Pour réduire les inquiétudes liées à l'élargissement
de son accord militaire avec les Etats-Unis, que seul le Pérou semble
appuyer au sein de l'Unasur, la Colombie s'est engagée à garantir
que l'accord ne vise aucun pays tiers. Le ministre brésilien de la
Défense, Nelson Jobim, l'a affirmé après s'être
réuni cette semaine à Bogota avec son homologue colombien, Gabriel
Silva. S'ils apprécient peu l'accord américano-colombien, la
plupart des chefs d'Etat de la région se limitent, comme le Brésil,
à réclamer de Bogota des explications et des garanties sur
sa portée réelle.
Lula demande des "garanties formelles" à Obama
Cherchant des garanties au plus haut niveau, le président brésilien
Luiz Inacio Lula da Silva avait téléphoné le 21 août
au président des Etats-Unis, Barack Obama, lui proposant de se réunir,
à la date et au lieu qui lui conviendraient, avec les chefs d'Etat
de l'Unasur à propos de l'accord américano-colombien.
Barack Obama a répondu qu'il "évaluera la possibilité
de concrétiser cette réunion" indiqua aux journalistes le ministre
brésilien des Relations extérieures, Celso Amorim. Au cours
de leur conversation, a ajouté le ministre, Lula a dit à Barack
Obama qu'il juge nécessaire "des garanties formelles, juridiquement
valables, que l'équipement et le personnel [américains en Colombie]
ne seront pas utilisés au-delà de leur but strictement déclaré,
soit le combat contre le trafic de drogue, les FARC et le terrorisme".

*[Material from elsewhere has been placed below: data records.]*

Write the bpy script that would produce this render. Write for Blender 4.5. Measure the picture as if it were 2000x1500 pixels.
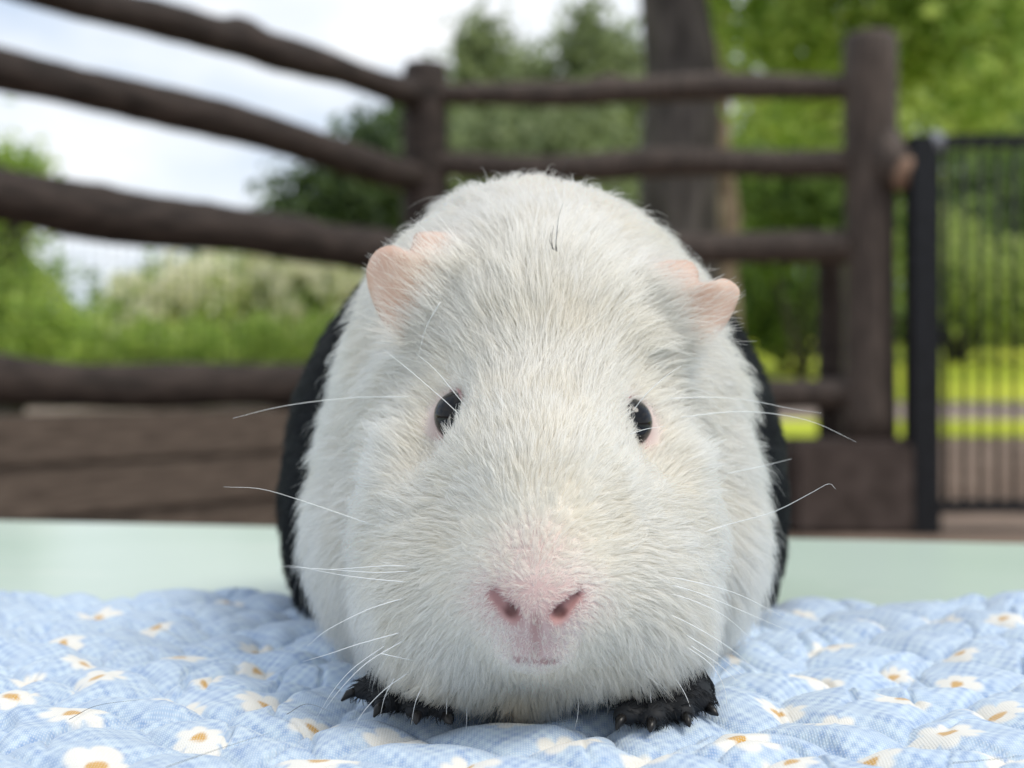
import bpy, bmesh, math, random
import numpy as np
from mathutils import Vector, kdtree

for o in list(bpy.data.objects):
    bpy.data.objects.remove(o)
rng = np.random.default_rng(7)
random.seed(7)
S = bpy.context.scene
COL = S.collection
R = math.radians

# ------------------------------------------------------------------ camera, sky, sun, exposure
F = 2667.0            # focal length in photograph pixels
ZC = 0.486            # eye height of the camera
def P(px, py, D):     # point of the place that lies D metres ahead
    return Vector(((px - 1000) / F * D, D, ZC + (750 - py) / F * D))

cam_d = bpy.data.cameras.new('camera')
cam = bpy.data.objects.new('camera', cam_d)
COL.objects.link(cam)
cam.location = (0, 0, ZC)
cam.rotation_euler = (R(90), 0, 0)
cam_d.sensor_width = 36
cam_d.lens = 36 * F / 2000
cam_d.clip_start = 0.01
cam_d.clip_end = 2000
cam_d.dof.use_dof = True
cam_d.dof.focus_distance = 0.262
cam_d.dof.aperture_fstop = 14.3
S.camera = cam

SUN_EL, SUN_AZ = R(56), R(118)      # azimuth measured from +Y towards +X
W = bpy.data.worlds.new('World')
S.world = W
W.use_nodes = True
nt = W.node_tree
nt.nodes.clear()
wo = nt.nodes.new('ShaderNodeOutputWorld')
bg = nt.nodes.new('ShaderNodeBackground')
bg.inputs['Strength'].default_value = 0.1
sky = nt.nodes.new('ShaderNodeTexSky')
sky.sky_type = 'NISHITA'
sky.sun_disc = False
sky.sun_elevation = SUN_EL
sky.sun_rotation = SUN_AZ
tc = nt.nodes.new('ShaderNodeTexCoord')
mp = nt.nodes.new('ShaderNodeMapping')
mp.inputs['Scale'].default_value = (1.0, 1.0, 2.6)
nz = nt.nodes.new('ShaderNodeTexNoise')
nz.inputs['Scale'].default_value = 2.3
nz.inputs['Detail'].default_value = 5
nz.inputs['Roughness'].default_value = 0.55
rp = nt.nodes.new('ShaderNodeValToRGB')
rp.color_ramp.elements[0].position = 0.40
rp.color_ramp.elements[0].color = (5.2, 6.3, 7.9, 1)
rp.color_ramp.elements[1].position = 0.66
rp.color_ramp.elements[1].color = (10.2, 10.2, 10.1, 1)
mx = nt.nodes.new('ShaderNodeMixRGB')
mx.inputs['Fac'].default_value = 0.88
L = nt.links.new
L(tc.outputs['Generated'], mp.inputs['Vector'])
L(mp.outputs['Vector'], nz.inputs['Vector'])
L(nz.outputs['Fac'], rp.inputs['Fac'])
L(sky.outputs['Color'], mx.inputs['Color1'])
L(rp.outputs['Color'], mx.inputs['Color2'])
L(mx.outputs['Color'], bg.inputs['Color'])
L(bg.outputs['Background'], wo.inputs['Surface'])

sun_d = bpy.data.lights.new('sun', 'SUN')
sun_d.energy = 1.85
sun_d.angle = R(25)
sun_d.color = (1.0, 0.94, 0.84)
sun = bpy.data.objects.new('sun', sun_d)
COL.objects.link(sun)
sd = Vector((math.sin(SUN_AZ) * math.cos(SUN_EL), math.cos(SUN_AZ) * math.cos(SUN_EL), math.sin(SUN_EL)))
sun.rotation_euler = (-sd).to_track_quat('-Z', 'Y').to_euler()

S.view_settings.view_transform = 'Standard'
S.view_settings.look = 'None'
S.view_settings.exposure = 0.31
S.view_settings.gamma = 1.0
S.view_settings.use_curve_mapping = False
S.render.engine = 'CYCLES'
S.cycles.use_denoising = True
S.cycles.max_bounces = 12
S.cycles.diffuse_bounces = 5
S.cycles.transmission_bounces = 12
S.cycles.glossy_bounces = 8
S.cycles.transparent_max_bounces = 8
S.cycles.caustics_reflective = False
S.cycles.caustics_refractive = False
S.cycles_curves.shape = 'RIBBONS'
S.cycles_curves.subdivisions = 2

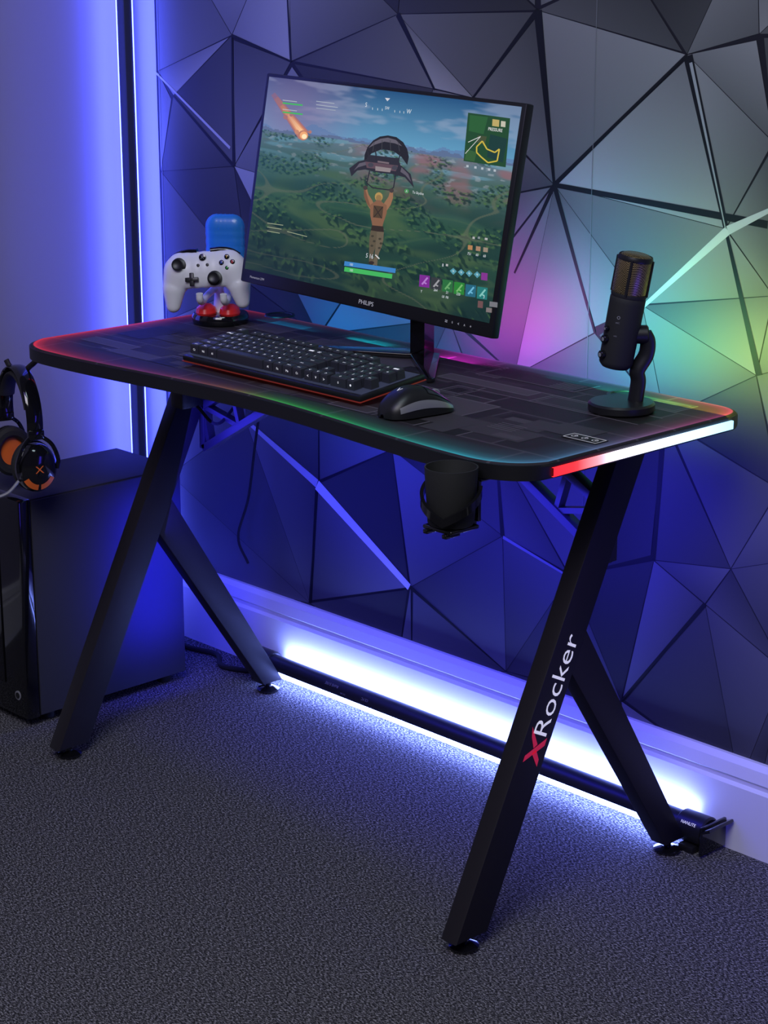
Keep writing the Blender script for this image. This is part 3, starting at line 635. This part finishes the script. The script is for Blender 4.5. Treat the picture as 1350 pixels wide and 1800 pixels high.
for (ry, keys) in rows:
    x = 0
    for (lg_, w, gap) in keys:
        x += gap; cx = (x+w/2-11.25)*U; cy = .008+ry*U+U*.5; x += w
        bm = NB(); a_, b_ = (w*U-.0022)/2, (U-.0022)/2; ta, tb = a_-.0020, b_-.0020
        lo = [bm.verts.new((sx*a_, sy*b_, .0150)) for sx, sy in ((-1, -1), (1, -1), (1, 1), (-1, 1))]
        md = [bm.verts.new((sx*(ta+.0013), sy*(tb+.0013)+.0006, .0290)) for sx, sy in ((-1, -1), (1, -1), (1, 1), (-1, 1))]
        hi = [bm.verts.new((sx*(ta-.0002), sy*(tb-.0002)+.0006, .0306)) for sx, sy in ((-1, -1), (1, -1), (1, 1), (-1, 1))]
        for q0, q1 in ((lo, md), (md, hi)):
            for k in range(4): bm.faces.new([q0[k], q0[(k+1) % 4], q1[(k+1) % 4], q1[k]])
        bm.faces.new(hi); bm.faces.new(lo[::-1])
        if lg_:
            hh = .0042 if len(lg_) == 1 else .0028
            text(bm, lg_, hh, Matrix.Translation((0, -.0018, .0308)), 1)
            if ry < 1:
                s_ = lg_ if len(lg_) < 3 else lg_[:2]
                text(bm, s_, .0036, Matrix.Translation((0, -(b_+tb)/2-.0004, .0222)) @ Euler((R(84), 0, 0)).to_matrix().to_4x4(), 1)
        o = obj('key', bm, [M['keycap'], M['legend']], kb, smooth=False, fixn=False); o.location = (cx, cy, 0)

# ------------------------------------------------------------------ mouse
mp_ = at(731, 727, 2, MZ)
ms = thing('mouse', 'black computer mouse with silver side on the desk mat beside the keyboard', 'mouse', (mp_.x, mp_.y, MZ), (0, 0, R(-8)))
def mouse_pt(t, ph, off=0.0):   # t 0 rear .. 1 nose ; ph 0 right side .. pi left side
    y = -.062+.124*t; e = (max(0, 1-abs(2*t-1)**3.2))**.42
    wd = (.0345-.004*sin(PI*t))*e; h = (.010+.032*sin(PI*min(1, t*.82+.16))**1.1)*(e**.7)
    cx = cos(ph); cs = sin(ph)
    return Vector(((wd+off)*math.copysign(abs(cx)**.75, cx), y*(1+off*4), .002+(h+off)*abs(cs)**.8))
def mpatch(bm, t0, t1, p0, p1, off, nt_=20, np_=20, mi=0):
    g = [[bm.verts.new(mouse_pt(t0+(t1-t0)*i/nt_, R(p0+(p1-p0)*j/np_), off)) for j in range(np_+1)] for i in range(nt_+1)]
    for i in range(nt_):
        for j in range(np_):
            f = bm.faces.new([g[i][j], g[i][j+1], g[i+1][j+1], g[i+1][j]]); f.material_index = mi
bm = NB(); mpatch(bm, .001, .999, 0, 180, 0, 36, 32); obj('mouse_body', bm, M['blackplastic'], ms, ang=60)
bm = NB(); mpatch(bm, .12, .92, 12, 30, .0010, 20, 6); obj('side_grip', bm, M['silver'], ms, ang=60)
bm = NB(); mpatch(bm, .12, .92, 150, 168, .0010, 20, 6); obj('side_grip', bm, M['silver'], ms, ang=60)
for a_, b_ in ((48, 86), (94, 132)):
    bm = NB(); mpatch(bm, .55, .97, a_, b_, .0009, 14, 8); obj('button', bm, M['gloss'], ms, ang=60)
wp = mouse_pt(.78, R(90)); bm = NB(); cyl(bm, (-.0035, wp.y, wp.z-.004), (.0035, wp.y, wp.z-.004), .009, bev=.0015); obj('scroll_wheel', bm, M['silver'], ms)
lp_ = mouse_pt(.25, R(90)); bm = NB(); text(bm, 'V', .009, Matrix.Translation((0, lp_.y, lp_.z+.0012)) @ Euler((R(18), 0, 0)).to_matrix().to_4x4()); obj('lettering', bm, M['print'], ms, smooth=False)

# ------------------------------------------------------------------ microphone
mb = at(1092, 722, 2, MZ)
mic = thing('microphone', 'black desktop microphone with golden mesh head on a round base', 'microphone', (mb.x, mb.y, MZ))
bm = NB(); lathe(bm, [(0, 0), (.047, 0), (.050, .003), (.050, .012), (.047, .015), (.012, .016), (0, .016)], None, 48); obj('base', bm, M['blackplastic'], mic)
face_d = Vector((.45, -.89, 0)).normalized(); side = Vector((.69, .7236, 0)).normalized()
bm = NB(); tube(bm, spline([(side*.020)+Vector((0, 0, .010)), side*.024+Vector((0, 0, .045)), side*.022+Vector((0, 0, .062)), side*.034+Vector((0, 0, .085)), side*.036+Vector((0, 0, .105)), side*.030+Vector((0, 0, .118))], 7), .012, 14, sx=.75, sy=1.1); obj('stand_arm', bm, M['blackplastic'], mic)
tilt = Matrix.Translation(Vector((0, 0, .116))-side*.004) @ Matrix.Rotation(R(9), 4, face_d*-1)
bm = NB(); p = tilt @ Vector((0, 0, 0)); cyl(bm, p+side*.018, p+side*.040, .014, 28, bev=.002); obj('pivot_knob', bm, M['blackplastic'], mic)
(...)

Des éditorialistes attribuent au Brésil la crainte que des
motifs écologiques ne conduisent un jour la communauté internationale
à mettre sous protectorat l'Amazonie. Dans cette perspective,
Brasilia serait hostile à toute présence militaire extrarégionale
en Amérique du Sud. Mais au sommet de Bariloche, c'est surtout l'unité
de l'Unasur que tentera de maintenir le Brésil afin que cette jeune
organisation devienne à terme l'un des leviers du rôle d'acteur
planétaire global qu'ambitionne Brasilia.